[Data extract]
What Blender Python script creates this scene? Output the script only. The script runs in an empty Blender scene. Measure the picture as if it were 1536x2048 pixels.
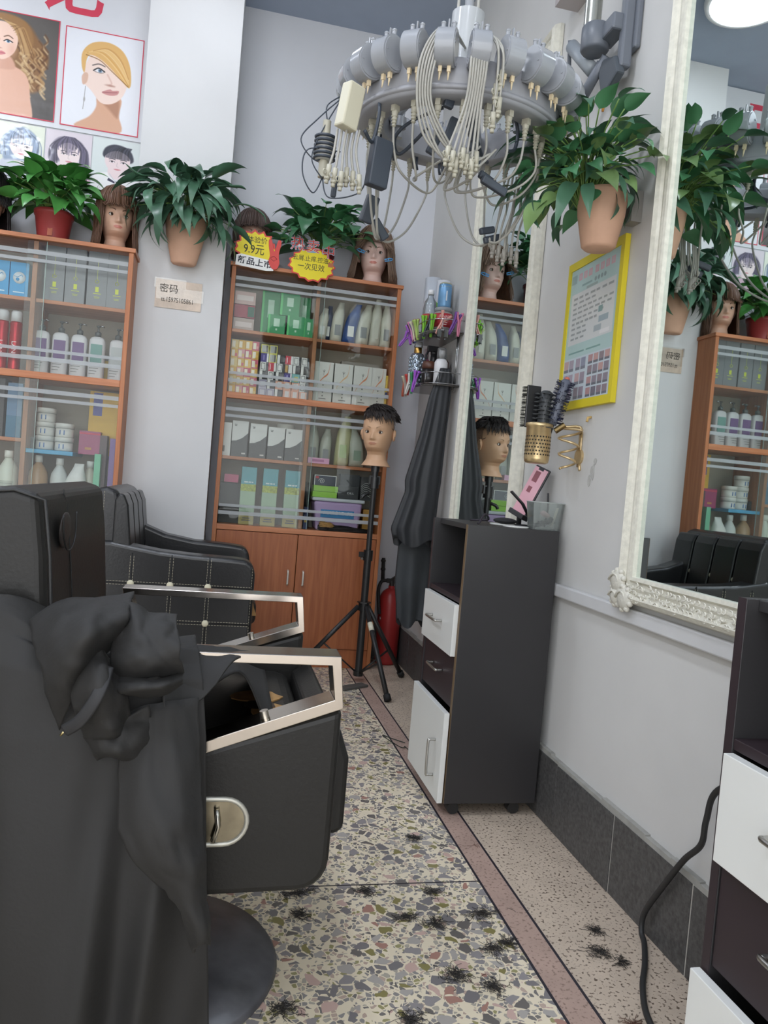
import bpy, math, random
import numpy as np
from mathutils import Vector, Matrix, Euler, noise as mnoise
random.seed(7)
SC = bpy.context.scene
COL = SC.collection
PI = math.pi

# ---------------------------------------------------------------- camera
CAM_Z, F_PX, YAW, PITCH, ROLL = 0.95, 1500.15, 0.2151635, -0.0357154, 0.0846034
def make_camera():
    cy, sy, cp, sp = math.cos(YAW), math.sin(YAW), math.cos(PITCH), math.sin(PITCH)
    fwd = Vector((sy*cp, cy*cp, sp)); r0 = Vector((cy, -sy, 0)); u0 = r0.cross(fwd)
    c, s = math.cos(ROLL), math.sin(ROLL)
    r = r0*c + u0*s; u = u0*c - r0*s
    cd = bpy.data.cameras.new('camera'); co = bpy.data.objects.new('camera', cd); COL.objects.link(co)
    m = Matrix((r, u, -fwd)).transposed().to_4x4(); m.translation = (0, 0, CAM_Z)
    co.matrix_world = m
    cd.sensor_fit = 'HORIZONTAL'; cd.sensor_width = 36; cd.lens = 36*F_PX/1536
    cd.clip_start = 0.02; cd.clip_end = 60
    SC.camera = co
make_camera()

# ---------------------------------------------------------------- world, exposure
W = bpy.data.worlds.new('World'); SC.world = W; W.use_nodes = True
W.node_tree.nodes['Background'].inputs[0].default_value = (0.95, 0.97, 1.0, 1)
W.node_tree.nodes['Background'].inputs[1].default_value = 1.1
SC.view_settings.view_transform = 'Standard'; SC.view_settings.look = 'None'
SC.view_settings.exposure = 1.62; SC.view_settings.gamma = 1.0
try: SC.view_settings.use_curve_mapping = False
except Exception: pass
LAMP_STRENGTH = 18.0
LAMPS = [(-.19, 3.10), (-.25, 1.35), (-.25, -.5), (-1.7, 3.0), (-1.7, 1.35), (-1.7, -.5)]  # first one shows in the mirror; the other five are added for light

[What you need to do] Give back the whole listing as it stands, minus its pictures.

[Result of this task]
What Blender Python script creates this scene? Output the script only. The script runs in an empty Blender scene. Measure the picture as if it were 1536x2048 pixels.
import bpy, math, random
import numpy as np
from mathutils import Vector, Matrix, Euler, noise as mnoise
random.seed(7)
SC = bpy.context.scene
COL = SC.collection
PI = math.pi

# ---------------------------------------------------------------- camera
CAM_Z, F_PX, YAW, PITCH, ROLL = 0.95, 1500.15, 0.2151635, -0.0357154, 0.0846034
def make_camera():
    cy, sy, cp, sp = math.cos(YAW), math.sin(YAW), math.cos(PITCH), math.sin(PITCH)
    fwd = Vector((sy*cp, cy*cp, sp)); r0 = Vector((cy, -sy, 0)); u0 = r0.cross(fwd)
    c, s = math.cos(ROLL), math.sin(ROLL)
    r = r0*c + u0*s; u = u0*c - r0*s
    cd = bpy.data.cameras.new('camera'); co = bpy.data.objects.new('camera', cd); COL.objects.link(co)
    m = Matrix((r, u, -fwd)).transposed().to_4x4(); m.translation = (0, 0, CAM_Z)
    co.matrix_world = m
    cd.sensor_fit = 'HORIZONTAL'; cd.sensor_width = 36; cd.lens = 36*F_PX/1536
    cd.clip_start = 0.02; cd.clip_end = 60
    SC.camera = co
make_camera()

# ---------------------------------------------------------------- world, exposure
W = bpy.data.worlds.new('World'); SC.world = W; W.use_nodes = True
W.node_tree.nodes['Background'].inputs[0].default_value = (0.95, 0.97, 1.0, 1)
W.node_tree.nodes['Background'].inputs[1].default_value = 1.1
SC.view_settings.view_transform = 'Standard'; SC.view_settings.look = 'None'
SC.view_settings.exposure = 1.62; SC.view_settings.gamma = 1.0
try: SC.view_settings.use_curve_mapping = False
except Exception: pass
LAMP_STRENGTH = 18.0
LAMPS = [(-.19, 3.10), (-.25, 1.35), (-.25, -.5), (-1.7, 3.0), (-1.7, 1.35), (-1.7, -.5)]  # first one shows in the mirror; the other five are added for light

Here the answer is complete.